Being wrong is a “hard pill to swallow” for anyone, but especially for men. This is not the time to try and fix or correct him. Men are usually aware when they are wrong. Give him time to work it out. It is particularly unhelpful when wives keep reminding them when they were wrong. Men can be much “harder on themselves” when they’re wrong and wives who “poke the bear” will rightfully get growled at.

“We don’t show affection as often as we should.”

“We are different than you. We know we should be more romantic, we know we can take you for granted at times. But know this, we really do love you and just because we don’t do all the little things you want doesn’t mean we don’t care.”

Marriages that strive to live out sacrificial love, image God’s unconditional love to the world. God made us different on purpose. There is a complementarity to the male/female relationship when understood and properly lived out. St. John Paul reminds us in Love and Responsibility,

Love is never something ready made, something merely ‘given’ to man and woman, it is always at the same time a ‘task’ which they are set. Love should be seen as something which in a sense never ‘is’ but is always only ‘becoming’, and what it becomes depends upon the contribution of both persons and the depth of their commitment.

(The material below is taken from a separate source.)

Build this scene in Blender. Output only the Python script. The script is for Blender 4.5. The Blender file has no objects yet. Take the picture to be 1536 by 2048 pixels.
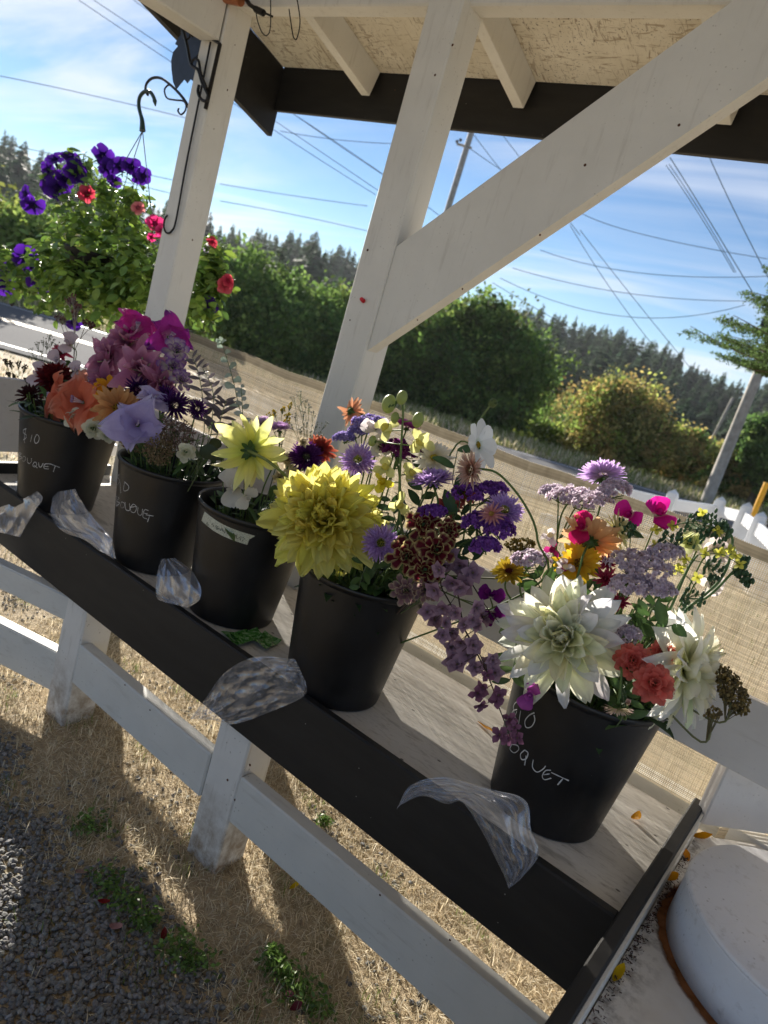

Marriage is lifelong because it takes us a lifetime to learn to die to self and serve the other. It is sacrificial, because love seeks to do what is best for the other first, and to subordinate self.

When we as spouses take the time to really love one another, to constantly pour our self out in a gift to the other, we grow in virtue, and beautiful things start to happen in our marriage. Grace flows from the Sacrament, and we begin to transform and do what used to seem impossible. Not taking our spouse for granted or thinking we have them all figured out, denies them the opportunity to continue “becoming.”

May God abundantly bless us in our efforts to live this love out in our marriages.